2) Eurocepticismo irresponsável.
Existem razões sérias para questionar o projecto europeu, e quando tomo contacto com os pontos de vista de partidos como o BE, PCP (entre vários outros) é fácil compreender as suas preocupações. Se no geral a globalização e o comércio internacional (e a UE tem a sua génese num acordo de comércio) já têm servido tantas vezes para erodir o estado social e acentuar as desigualdades, a resposta inepta das instituições europeias à mais recente crise económica reforçou significativamente todas as razões para encarar com cautela o futuro da União Europeia.
A irresponsabilidade deste eurocepticismo surge na completa e total ausência de alternativa realista. Como se dos escombros da UE surgisse magicamente um projecto transnacional progressista; ou como se um estado nação incorporado em tratados de comércio internacionais sem qualquer integração política não se visse sujeito a males muito piores que os que apontam à UE (veja-se o TTIP...); ou como se fosse realista antever um Portugal isolado deste tipo de tratados ou zonas de comércio, com toda a escassez e pobreza que tal isolamento traria tornando insustentável de vez o actual estado-social.
E nem posso ir muito mais longe na análise das alternativas apresentadas, pois elas nunca são devidamente exploradas. Existe um voluntarismo irresponsável: torça-se pela implosão da UE, e depois logo se vê. Quantos empregos isso vai custar, quanto é que o salário médio vai baixar, que alternativas procuraremos é algo que nunca chega a ser devidamente discutido.

Neste contexto, é essencial que o LIVRE traga uma nova abordagem a esta questão. Rejeitando a subserviência a Bruxelas e o conformismo perante o actual quadro institucional, importa rejeitar também um aventureirismo eurocéptico irresponsável.

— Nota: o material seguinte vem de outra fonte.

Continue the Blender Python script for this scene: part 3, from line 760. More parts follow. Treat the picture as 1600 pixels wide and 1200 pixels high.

Importa pois lutar pela transformação das instituições europeias - um 25 de Abril para a Europa - pela sua democratização, pelo reforço da transparência, da prestação de contas, pela criação de políticas concertadas que sejam capazes de adequadamente fazer face a crises como a que vivemos, ou às pressões criadoras de desigualdades que o comércio internacional pode criar se não existir algum grau de integração política.

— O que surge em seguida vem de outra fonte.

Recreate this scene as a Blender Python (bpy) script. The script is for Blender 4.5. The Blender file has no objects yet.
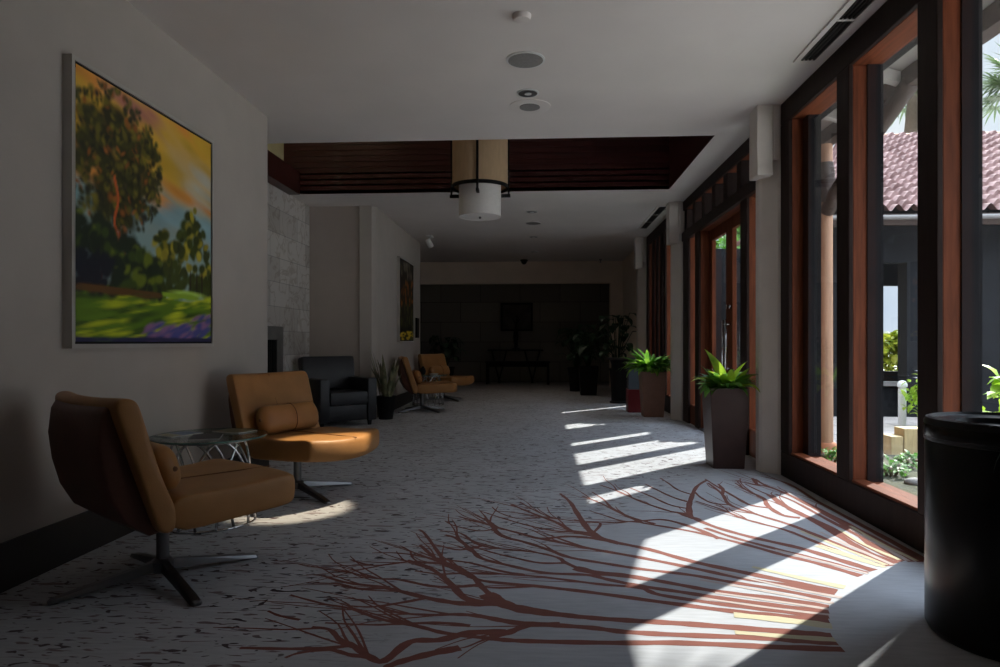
import bpy, bmesh, math, random
from mathutils import Vector, Matrix
import numpy as np
random.seed(7)
C = bpy.context.scene
COL = C.collection
PI = math.pi
R = math.radians

# ------------------------------------------------------------------ camera
F, HOR, EYE = 667.0, 342.0, 1.1
TH = math.atan(40 / 667.0)
cam_d = bpy.data.cameras.new('camera'); cam = bpy.data.objects.new('camera', cam_d); COL.objects.link(cam)
cam_d.sensor_width = 36.0; cam_d.lens = 36.0 * F / 1000.0
cam.location = (0, 0, EYE); cam.rotation_euler = (PI / 2, 0, TH)
cam_d.shift_y = (HOR - 333.5) / 1000.0
cam_d.clip_start = 0.05; cam_d.clip_end = 300
C.camera = cam
ct, st = math.cos(TH), math.sin(TH)
def at(px, py, z=0.0):
    u = (px - 500) / F
    rx, ry, rz = u * ct - st, u * st + ct, (HOR - py) / F
    t = (z - EYE) / rz
    return (rx * t, ry * t)

# ------------------------------------------------------------------ dimensions
XL, XR, H = -2.37, 2.0, 3.06
# ------------------------------------------------------------------ helpers
def link(name, me, parent=None):
    o = bpy.data.objects.new(name, me); COL.objects.link(o)
    if parent: o.parent = parent
    return o
def tag(o, label=None, cat=None, group=None, kind=None):
    if label: o['label'] = label
    if cat: o['category'] = cat
    if group: o['group'] = group
    if kind: o['kind'] = kind
    return o
def empty(name, loc=(0, 0, 0), rz=0, label=None, cat=None, group=None, kind=None):
    o = bpy.data.objects.new(name, None); COL.objects.link(o)
    o.empty_display_size = .1
    o.location = loc; o.rotation_euler = (0, 0, rz)
    return tag(o, label, cat, group, kind)
def copy_tree(o, parent=None):
    c = o.copy(); COL.objects.link(c)
    if parent: c.parent = parent
    for ch in [x for x in o.children]: copy_tree(ch, c)
    return c

class MB:
    def __init__(s): s.bm = bmesh.new(); s.mi = 0
    def face(s, vs):
        try:
            f = s.bm.faces.new(vs); f.material_index = s.mi; return f
        except ValueError: return None
    def box(s, x0, x1, y0, y1, z0, z1, M=None, bev=0):
        pts = [(x, y, z) for z in (z0, z1) for y in (y0, y1) for x in (x0, x1)]
        vs = [s.bm.verts.new(M @ Vector(p) if M else p) for p in pts]
        fs = []
        for q in ((0, 2, 3, 1), (4, 5, 7, 6), (0, 1, 5, 4), (2, 6, 7, 3), (0, 4, 6, 2), (1, 3, 7, 5)):
            fs.append(s.face([vs[i] for i in q]))
        if bev:
            ed = set(e for f in fs for e in f.edges)
            bmesh.ops.bevel(s.bm, geom=list(ed), offset=bev, segments=2, affect='EDGES', profile=.6, clamp_overlap=True, material=-1)
        return s
    def prism(s, poly, z0, z1, M=None):
        a = [s.bm.verts.new(M @ Vector((x, y, z0)) if M else (x, y, z0)) for x, y in poly]
        b = [s.bm.verts.new(M @ Vector((x, y, z1)) if M else (x, y, z1)) for x, y in poly]
        s.face(a[::-1]); s.face(b)
        n = len(a)
        for i in range(n): s.face([a[i], a[(i + 1) % n], b[(i + 1) % n], b[i]])
        return s
    def rings(s, rings, cap0=True, cap1=True, closed=True):
        vr = [[s.bm.verts.new(p) for p in r] for r in rings]
        for a, b in zip(vr, vr[1:]):
            n = len(a)
            for i in range(n if closed else n - 1):
                s.face([a[i], a[(i + 1) % n], b[(i + 1) % n], b[i]])
        if cap0 and closed: s.face(vr[0][::-1])
        if cap1 and closed: s.face(vr[-1])
        return s
    def lathe(s, prof, n=32, c=(0, 0, 0), cap0=True, cap1=True):
        return s.rings([[(c[0] + r * math.cos(2 * PI * k / n), c[1] + r * math.sin(2 * PI * k / n), c[2] + z) for k in range(n)] for r, z in prof], cap0, cap1)
    def tube(s, pts, r, n=8, caps=True):
        pts = [Vector(p) for p in pts]; rs = r if isinstance(r, (list, tuple)) else [r] * len(pts)
        out = []; up = None
        for i, p in enumerate(pts):
            t = (pts[min(i + 1, len(pts) - 1)] - pts[max(i - 1, 0)]).normalized()
            if up is None: up = t.orthogonal().normalized()
            up = (up - t * up.dot(t)).normalized(); v = t.cross(up)
            out.append([p + (up * math.cos(2 * PI * k / n) + v * math.sin(2 * PI * k / n)) * rs[i] for k in range(n)])
        return s.rings(out, caps, caps)
    def build(s, name, mats, parent=None, smooth=False, sub=0, bevel=0, angle=None):
        bmesh.ops.remove_doubles(s.bm, verts=[], dist=0)
        bmesh.ops.recalc_face_normals(s.bm, faces=s.bm.faces[:])
        me = bpy.data.meshes.new(name); s.bm.to_mesh(me); s.bm.free()
        for m in (mats if isinstance(mats, (list, tuple)) else [mats]): me.materials.append(m)
        if smooth:
            for p in me.polygons: p.use_smooth = True
        o = link(name, me, parent)
        if bevel:
            b = o.modifiers.new('b', 'BEVEL'); b.width = bevel; b.segments = 2; b.limit_method = 'ANGLE'; b.angle_limit = R(35)
        if sub:
            m = o.modifiers.new('s', 'SUBSURF'); m.levels = m.render_levels = sub
        if smooth and angle:
            try: me.set_sharp_from_angle(angle=R(angle))
            except Exception: pass
        return o
def bx(name, x0, x1, y0, y1, z0, z1, m, parent=None, bevel=0):
    return MB().box(x0, x1, y0, y1, z0, z1).build(name, m, parent, bevel=bevel)
def struct(o): o['kind'] = 'structure'; return o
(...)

Muitos dos críticos desta abordagem alegam que não existem condições políticas para considerar este um objectivo realista e concretizável. Eu responderia a essa objecção com duas observações:

i) Que grande vitória progressista é que não começou como um objectivo irrealista e aparentemente impossível? A luta das sufragistas? A luta pela abolição da escravatura? A luta contra o absolutismo? Todas as grandes vitórias progressistas começaram como sussurros de um sonho. As condições políticas para essas vitórias não existiam: criaram-se também com a luta por esses mesmos objectivos.

ii) Se a probabilidade de atingir este objectivo é baixa, qual é a probabilidade de que uma via alternativa leve a um país melhor? Seria importante esclarecer todos os passos dessa via alternativa, e não apenas o primeiro. Facilmente se verificará que subjacentes estão «sonhos» bem menos concretizáveis. E frequentemente nem são os mesmos.